Segundo levantamentos, a ultradireitista Alternativa
para a Alemanha (AfD), que tem pouco mais de uma década de existência,
aparece com chances de dobrar sua atual bancada de 83 deputados no
Parlamento e sair da eleição de 2025 como o segundo maior partido,
apenas atrás da CDU. No entanto, esse aumento entre o eleitorado não
deve se traduzir necessariamente em poder para a AfD, já que todos os
partidos tradicionais já avisaram que não pretendem se aliar com a sigla
para formar um novo governo. Tal cenário já é constante para a AfD em
eleições estaduais, nas quais o partido não conseguiu integrar governos
locais mesmo quando foi o mais votado.
O pleito também vai marcar a
estreia em eleições federais da Aliança Sahra Wagenknecht (BSW, na
sigla em alemão), uma legenda populista de esquerda formada neste ano e
que leva o nome da sua fundadora, e que agrega posições socialmente
conservadoras.
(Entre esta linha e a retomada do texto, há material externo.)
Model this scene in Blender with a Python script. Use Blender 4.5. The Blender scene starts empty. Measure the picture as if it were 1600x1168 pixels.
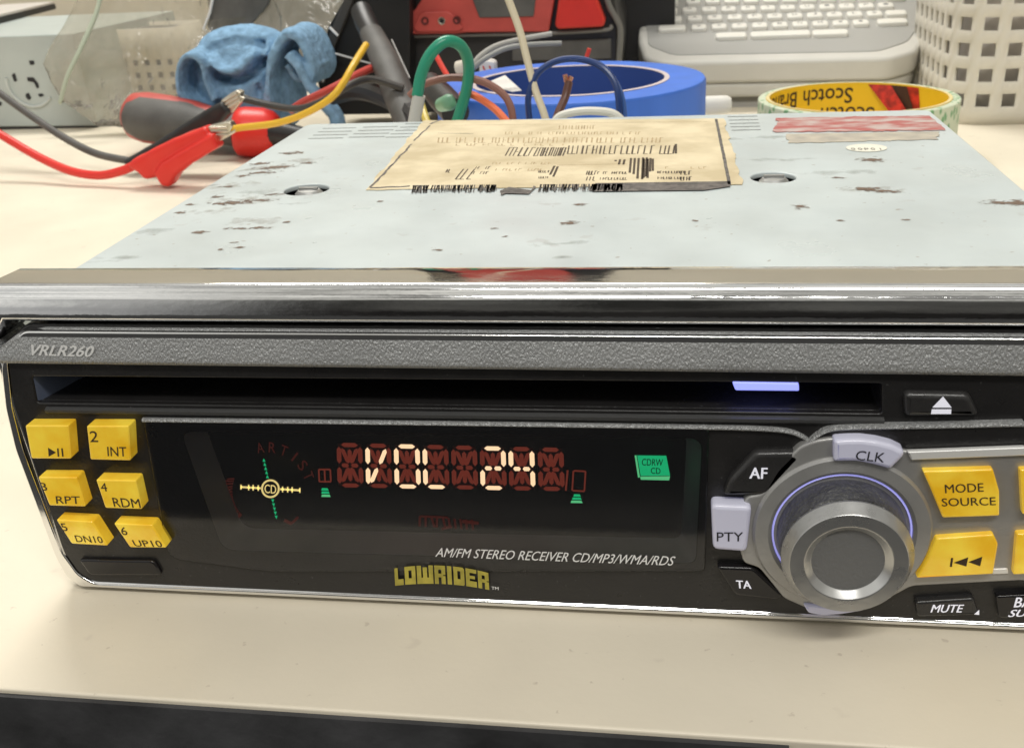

Pelas pesquisas, a BSW aparece com chances de conseguir
8% dos votos, tomando o lugar do partido Die Linke (A Esquerda) no
Bundestag. Originalmente, Sahra Wagenknecht era membro da Linke, mas
rompeu com o partido no início do ano. Agora, seus velhos aliados
arriscam ficar abaixo da cláusula de barreira de 5%.